Tuesday 31 January 2012

You All Meet In A Tavern

Troll in the Corner has a post with five ideas for how to avoid the old cliché of the party meeting up in a tavern for their first adventure.

The Assumption

What's fascinating about all of these is the assumption that the party meets for the first time right as they take up the call to adventure. This assumption so ingrained in D&D culture that it's taken for granted - and yet, narratively, it's so awkward that it practically begs for cliché. With all these people meeting for the first time, a meeting place of strangers is an obvious choice.

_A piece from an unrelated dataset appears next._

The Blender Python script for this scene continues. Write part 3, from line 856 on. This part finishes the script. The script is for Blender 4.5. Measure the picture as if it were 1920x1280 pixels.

So why is this type of start so common? It's baked into the rules of D&D, that's why! Not explicitly, of course, but here's what I mean:

1. D&D encourages individual character-making

To break away from the cliché, you need to have a party premise. The entourage, say, of a wealthy Venetian merchant having a mid-life crisis decides he's going to hire a group of mercenaries to raid Alexandria for the relics of St. Mark and bring them back to Venice. He goes along as expedition captain, leading a mix of fresh recruits and seasoned veterans of wars with Genoa.

But D&D markets adventurer career paths directly to players. Players invest emotionally in working their way up to Duellist or Underdark Assassin long before a particular adventure has been minted, and they're able to do so even if this makes no sense whatsoever in the context of the adventure.

Perhaps it's a maritime campaign in a sea monster-haunted archipelago. You might expect the adventurers to become tanned, salt-stained sailors - but nope! As long as you collect your XP, you can advance along your wish fulfillment career path, utterly untarnished by your actual experiences.

This kind of zero-cooperation concept building is a powerful tool for hooking casual players, or players not really mature enough (or simply not interested in) collaborating creatively. "I'll follow the plot, but keep your hands off my character!"

Of course you can have a party concept, but this runs subtly against the grain; players will need to give up tantalizing options in order to make it happen.

2. D&D encourages niche coverage

With D&D's niche protection, playing a party built around everyone being a mercenary fighter is a sure-fire way of getting your asses handed to you, just as surely as a whole party made of clerics. Parties that cover off all the combat roles are harder to explain, and are self-consciously meta-game tropes. "We need a tank."

Of course you can have a themed party that's missing certain niche roles by design, but this runs against the grain - the DM has to be very mindful of the impact of certain types of encounter, like invisible creatures or a wave of undead, that will be devastating for a party not designed to handle them.

3. The Weirdness of Levels

D&D's nearly linear power advancement makes a wide mix of adventuring levels problematic. Fifth-level fighters are vastly more effective than first-level fighters, so much so that encounters which barely challenge the veterans can be extremely risky for the greener soldiers, who have little to contribute besides serving as a distraction.

This puts tremendous pressure on the party to start out at the same or similar experience levels. Our hypothetical Venetian party, with its wealthy non-combatant leading a group of fifth and second-level fighters, is decidedly unstable in D&D.

Of course, you can do this if the DM is clever enough always to challenge the party appropriately, with mixed-level encounters - or by disengaging from the mechanics to one degree or other (e.g. not using the battle mat for combat, for example). But this takes effort and skill.

4. Missing Social Conflict

Why are the mercenaries following the merchant at all? In D&D, the only meaningful force that constrains players is the threat of injury. Social pressures, particularly between player characters, are non-existent.

Unarmed in this area, the expedition leader is irrelevant. Other than a few gold coins, at a game mechanical level he has nothing meaningful to contribute whatsoever. Who would want to play this character?

Of course, you can play out stories like this in D&D, it's just that they happen without any mechanical support. This can be satisfying, though for a story that focuses on social conflict, mechanics are interesting for the same reasons that combat mechanics are fun.

But free-form social conflict (over, say, the leadership of the party, or the choice of strategy the party takes) carries a few important risks. With no mechanical reason to back down from an argument, in-character argument either escalates to in-character disruption (PC-on-PC violence, or someone storming out of the party) or gets resolved at the player level.

A very collaborative group, all on the same page, may be able to role-play the debate amicably, with one player choosing to have his character 'be convinced'. More often than not, however, the debate rages on interminably, someone gives in reluctantly because of player-level tension: the winning player being more stubborn, persuasive, intimidating, or enjoys a more of the group's support.

In Conclusion

D&D invites players to make a "balanced party" out of thematically unrelated character concepts, all of the same experience level, without meaningful intra-party tension. The leaderless, informally egalitarian troupe of murderhobos is a natural consequence!